Rail chiefs failed to spot problems
Press Association: May 11, 2006
Rail chiefs failed to detect problems early enough with a busy commuter route operator that was eventually stripped of its franchise, a report from MPs has said.
Periodic viability reviews of Connex's South Eastern franchise would have shown up the company's emerging financial difficulties more quickly, the report from the House of Commons Public Accounts Committee said.
The travelling public suffered most as Connex "became a byword for incompetence among cold and angry passengers waiting for trains that limped in late or simply didn't arrive", said the committee's chairman Edward Leigh (Con, Gainsborough).
He added that the Office of Passenger Rail Franchising (OPRAF) and its successor, the now-defunct Strategic Rail Authority (SRA), had had "myopia over what Connex could realistically deliver".
Connex took over the franchise in 1996 and was sacked from it in November 2003, with the SRA taking over in the form of the South Eastern Trains company. South Eastern is now part of a new Integrated Kent franchise run by the GoVia company.
The report said neither OPRAF nor the SRA adapted their franchise monitoring to manage the associate risks of the Connex operation.
Mr Leigh said: "The parties couldn't communicate properly and felt no trust in each other. The SRA was slow to realise that Connex was running into money problems and Connex didn't rush to make this clear to the SRA.
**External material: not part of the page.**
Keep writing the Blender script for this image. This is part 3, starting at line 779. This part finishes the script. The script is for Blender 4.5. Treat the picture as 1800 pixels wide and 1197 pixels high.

"When further subsidies of £183 million were to be poured into Connex, there were no strings attached whatsoever."
He went on: "It is essential that, in future, the Department for Transport identify the train operating companies at greatest risk of financial and operational failure and develop an early warning system for detecting emerging threats to the viability of their franchises.
"And the management and monitoring of franchises will be effective only if the responsible staff have the expertise and resolve to ask hard questions about the financial information. In the event, the termination of the franchise and handover to South Eastern Trains in 2003 went well and, overall, passenger satisfaction increased. But the need for such drastic remedial action, at considerable cost to the taxpayer, should never have arisen in the first place."